"Patrimonialized" food products
An alternative to agro-industry and industrial food production?
DOI:
https://doi.org/10.17398/3020-3635.2.109Keywords:
Heritage, food, consumers, local productsAbstract
Nowadays, discourses about food and about food production and distribution in particular proliferate. A good part of them revolves around agribusiness and the food industry, its benefits and potential and its unwanted, even perverse, effects. A wide diversity of arguments are mobilized, defended and refuted by proponents and opponents, from often polarized perspectives.

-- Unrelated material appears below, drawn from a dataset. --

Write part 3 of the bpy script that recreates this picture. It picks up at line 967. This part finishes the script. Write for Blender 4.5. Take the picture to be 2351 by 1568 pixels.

In the first part of this article, some of these discourses are presented, as well as the arguments used, the actors who utter them, their objectives, and their strategies. We will briefly summarize the discourses critical of the current forms of food production and their proposals for change, which take the form of a series of alternatives, considerably different from each other. Within the broad spectrum of proposals for change, which are distributed on a continuum that goes from the radical transformation of the forms of food production to the occupation of small niches complementary to it, are the strategies for the patrimonialization of food products. The second part focuses on this heritage process, the discourses it mobilizes, the agents that intervene and the strategies that are used. The third part focuses on the role of citizens and consumers in this patrimonialization, and on the meanings that patrimonialized food products adopt for them, as well as the uses to which they are given and the place they occupy in dietary patterns.